Lore finds himself surrounded in darkness, but calling out he hears the others nearby. He conjures an illusory light and sees Failure, Feral, and Slate all in a small stone room with him. In the middle is a wooden table and on top of the table are all of the parts of a spherical device identical to the one they manipulated, scattered as if it had been broken.

The travelers leave the room, Failure in tow. They find themselves in a basement of sorts and eventually locate stairs going up. From the bottom of the stairs they hear loud clicking and clacking from upstairs. They ascend and one story up the stairway ends in a door.

Through the door they find a large white palace looking hall. White marble walls and columns, gold trim, the works. There is a great deal of fancy furniture and decorations, but they get the impression there’s not quite enough there to fill the room. The source of the clicking and gear turning sounds turns out to be dozens and dozens of automatons – each the same brass color as Failure but smaller and more slender – milling about the hall like many servants.

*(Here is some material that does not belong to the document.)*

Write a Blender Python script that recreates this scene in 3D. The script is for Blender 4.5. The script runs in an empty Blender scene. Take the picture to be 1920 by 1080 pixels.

Failure grabs the nearest one and uses his “machine voice” to find out that it is fetching wine for the master. He manages to convince it to return to the master and sets it down for the travelers to follow. The servant machine leads the travelers to a side hall that ends in a small plain door. At the end of the hall there are two more machines similar to the servant, but each one carries a large metal sphere. The guards allow the servant to pass, but as the travelers approach they lower their lances and order them to stop.

* * * * *

And we called it there for the night, stopping at another cliffhanger. Out of one prison, into another. All of the characters are looking for some answers, and hopefully next session we’ll finally reveal exactly where we are and why we aren’t on Moor.

Again I went into a little more detail than necessary. I guess I get to wordy sometimes. šŸ™‚ We’ll see if I can condense the next one of these a bit more so it doesn’t take quite as long to do.